*Exercise instructions:*
Pick out the lines below with "part" and list them.

Scenes as source code
↓
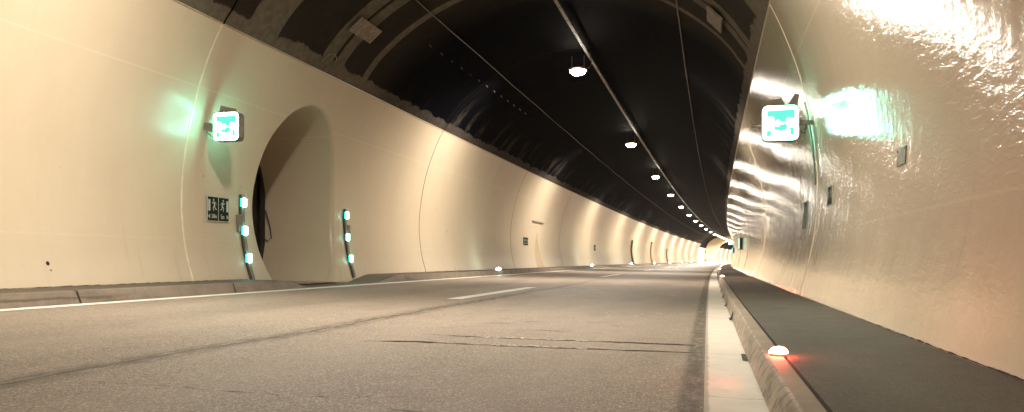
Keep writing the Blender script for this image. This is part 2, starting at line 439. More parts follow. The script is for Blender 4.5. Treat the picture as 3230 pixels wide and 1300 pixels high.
# drain holes at the kerb foot
holes=[6.0]+[9.9+2.9*i for i in range(16)]
for i,s in enumerate(holes):
    m=MB()
    if i==0:
        m.quad([T(x,a,z) for x,a,z in ((.262,5.82,.0005),(.298,5.80,.0005),(.298,6.20,.0005),(.268,6.22,.0005))][::-1]); nm='drain_slot'
        m.build(nm,M['sealdark'],kb)
    else:
        m.quad([T(x,a,z) for x,a,z in ((.272,s-.22,.001),(.3005,s-.24,.006),(.3185,s-.05,.085),(.3185,s+.2,.085),(.3005,s+.24,.006),(.272,s+.16,.001))][::-1])
        m.build('drain_hole',M['dark'],kb)
mb=MB(); strip(mb,[(.450,.146,.45),(.9,.150,.9),(1.5,.156,1.5)],srange(S0,S1),flip=True)
o=mb.build('pavement',M['walk'],kind='structure'); o['label']='dark asphalt walkway along the right wall'
# ragged foot line where wall meets walkway
# left side: kerb and walkway with a lowered stretch at the niche
def hk(s):
    def sm(a,b,x):
        t=max(0,min(1,(x-a)/(b-a))); return t*t*(3-2*t)
    d=sm(14.2,15.25,s)*(1-sm(18.6,20.25,s)); return .165*(1-d)+.012*d
def kl(X,s,Z):   # Z given as fraction-of-kerb
    return T(X,s,G(-7.44)+Z*hk(s))
fs=sorted(set(srange(S0,LB0)+[14+.15*i for i in range(46)]))
mb=MB(); strip(mb,[(-7.60,1.0,.2),(-7.52,1.0,.14),(-7.495,.93,.12),(-7.45,0.0,0)],fs,fn=kl,flip=True)
strip(mb,[(-7.60,1.0,.2),(-7.52,1.0,.14),(-7.495,.93,.12),(-7.45,0.0,0)],srange(LB1,S1),fn=kl,flip=True)
kL=mb.build('kerb',M['kerbleft'],kind='structure'); kL['label']='stained concrete kerb along the left edge line'
mb=MB(); strip(mb,[(-8.50,1.08,0),(-8.0,1.06,.5),(-7.625,1.0,.88)],fs,fn=kl,flip=True)
strip(mb,[(-8.50,1.08,0),(-8.0,1.06,.5),(-7.625,1.0,.88)],srange(LB1,S1),fn=kl,flip=True)
o=mb.build('pavement',M['walk'],kind='structure'); o['label']='narrow dark walkway at the foot of the left wall'
mb=MB(); strip(mb,[(-7.625,1.0,0),(-7.612,.86,.01),(-7.60,1.0,.02)],fs,fn=kl,flip=True); mb.build('kerb_joint',M['crack'],kL)
for s in (8.9,12.4,5.4):
    m=MB(); pts=[(-7.60,1.005),(-7.52,1.01),(-7.49,.94),(-7.447,.02)]
    off=0
    for (a,b) in zip(pts,pts[1:]):
        m.quad([kl(a[0]+.003,s+off,a[1]+.02),kl(b[0]+.003,s+off+.02,b[1]+.02),kl(b[0]+.003,s+off+.045,b[1]+.02),kl(a[0]+.003,s+off+.022,a[1]+.02)]); off+=.02
    m.build('kerb_gap',M['crack'],kL)
# lay-by kerb
mb=MB(); strip(mb,[(-13,.30,0),(-12.0,.30,.8),(-11.95,G(-7.46),1)],srange(LB0,LB1),flip=True)
o=mb.build('kerb',M['kerb'],kind='structure'); o['label']='far lay-by kerb at the foot of its outer wall'

# ------------------------------------------------------------------ walls
NS,NW=16.75,1.86; NZ,NB=1.7,2.36; NX=-10.45
def hw(z):
    if z>=NZ: return NW*math.sqrt(max(0,1-((z-NZ)/NB)**2))
    return NW-.38*((NZ-z)/1.5)**2
zL=[BASE_L]+frange(.2,ZL,.22)
def lwall(mb,a,b,zs=None):
    zs=zs or zL
    strip(mb,[(LX(z),z,z) for z in zs],srange(a,b) if b-a>1.1 else frange(a,b,.2))
mb=MB()
lwall(mb,S0,14.0); lwall(mb,20.0,LB0); lwall(mb,LB1,S1)
zt=NZ+NB
lwall(mb,14.0,20.0,frange(zt,ZL,.1))
rows=frange(0,NZ,.17)[:-1]+[NZ+NB*math.sin(t) for t in frange(0,math.pi/2,math.pi/2/26)]
rows[-1]=zt
nc=8
for sgn in (-1,1):
    P=[];UV=[]
    for z in rows:
        e=NS+sgn*hw(z); o_=14.0 if sgn<0 else 20.0
        row=[o_+(e-o_)*j/nc for j in range(nc+1)]
        P.append([T(LX(z),s,z) for s in row]); UV.append([(s,z) for s in row])
    mb.grid(P,UV,flip=(sgn<0))
wl=mb.build('tunnel_wall',M['wallL'],smooth=True)
tag(wl,'pale cream painted left tunnel wall with the arched cross passage recess','wall')
# niche interior
mb=MB()
ring=[(-1,z) for z in rows]+[(1,z) for z in rows[::-1][1:]]
P=[];UV=[]; al=0; prev=None
for sg,z in ring:
    s=NS+sg*hw(z)
    if prev: al+=math.hypot(s-prev[0],z-prev[1])
    prev=(s,z)
    x0=LX(z); xs=[x0-.012]+[x0-.05+(NX-x0+.05)*j/6 for j in range(0,7)]
    rb=.10; dd=[(rb*(1-math.cos(t)),1-rb/1.9*math.sin(t)) for t in frange(0,math.pi/2,.32)]
    dd+=[(rb+(x0-NX-rb)*j/5,1-rb/1.9) for j in range(1,6)]
    P.append([T(x0-d,NS+(s-NS)*k_,z if z<NZ else NZ+(z-NZ)*k_) for d,k_ in dd]); UV.append([(s+d,z) for d,k_ in dd])
mb.grid(P,UV)
# back wall
for sgi in range(len(rows)-1):
    z0,z1=rows[sgi],rows[sgi+1]
    a0,a1=hw(z0),hw(z1)
    mb.quad([T(NX,NS-a0,z0),T(NX,NS-a1,z1),T(NX,NS+a1,z1),T(NX,NS+a0,z0)],[(NS-a0,z0),(NS-a1,z1),(NS+a1,z1),(NS+a0,z0)])
mb.build('recess',M['wallL'],wl,smooth=True)
mb=MB(); mb.quad([T(x,s,z) for x,s,z in ((NX,NS-1.9,.19),(-8.3,NS-1.9,.165),(-8.3,NS+1.9,.165),(NX,NS+1.9,.19))][::-1],[(0,0),(1,0),(1,1),(0,1)])
mb.build('recess_floor',M['kerb'],wl)
# edge trim of the arch: thin pale rim
def along_wall_bead(ss_pts, wd, dep, mat, name, parent, side='L'):
    """ss_pts: list of (s,z) on the wall; ribbon wd wide, dep proud"""
    m=MB(); X=LX if side=='L' else RX; sg=1 if side=='L' else -1
    A=[];
    for s,z in ss_pts: A.append((s,z))
    P=[]
    for s,z in A:
        x=X(z)
        P.append([T(x-sg*.01,s-wd/2,z),T(x+sg*dep,s-wd/2+.3*wd,z),T(x+sg*dep,s+wd/2-.3*wd,z),T(x-sg*.01,s+wd/2,z)])
    m.grid(P,[[(0,0)]*4 for _ in P],flip=(side=='R'))
    return m.build(name,M[mat],parent,smooth=False)
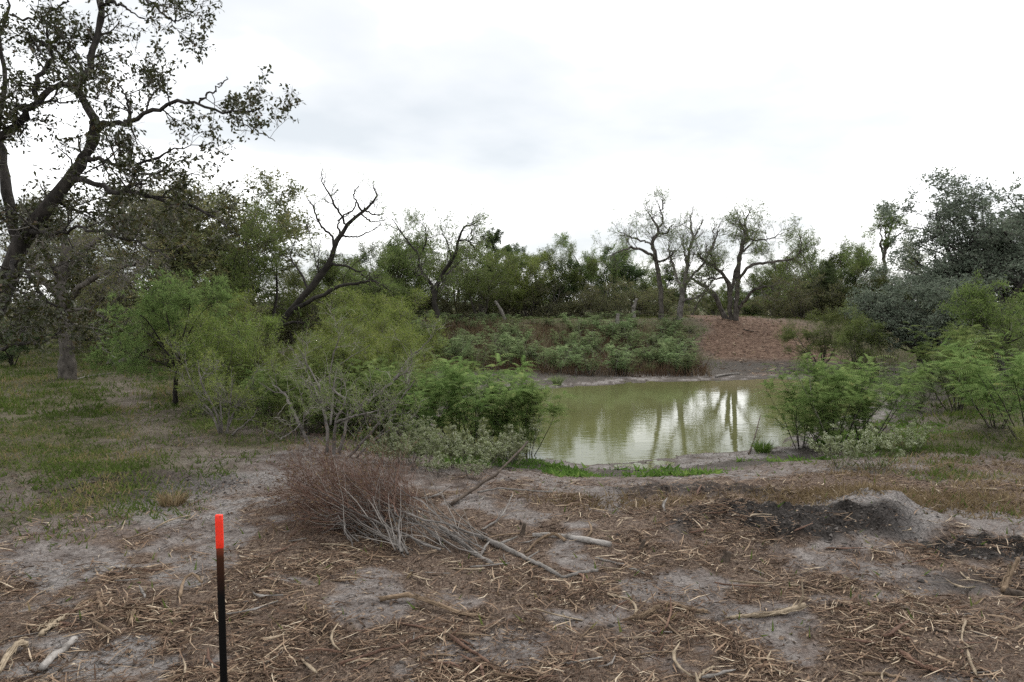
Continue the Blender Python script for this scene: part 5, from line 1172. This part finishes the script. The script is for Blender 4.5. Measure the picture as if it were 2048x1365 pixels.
↑
*Result of the task:*
Keep writing the Blender script for this image. This is part 2, starting at line 439. More parts follow. The script is for Blender 4.5. Treat the picture as 3230 pixels wide and 1300 pixels high.
Continue the Blender Python script for this scene: part 5, from line 1172. This part finishes the script. The script is for Blender 4.5. Measure the picture as if it were 2048x1365 pixels.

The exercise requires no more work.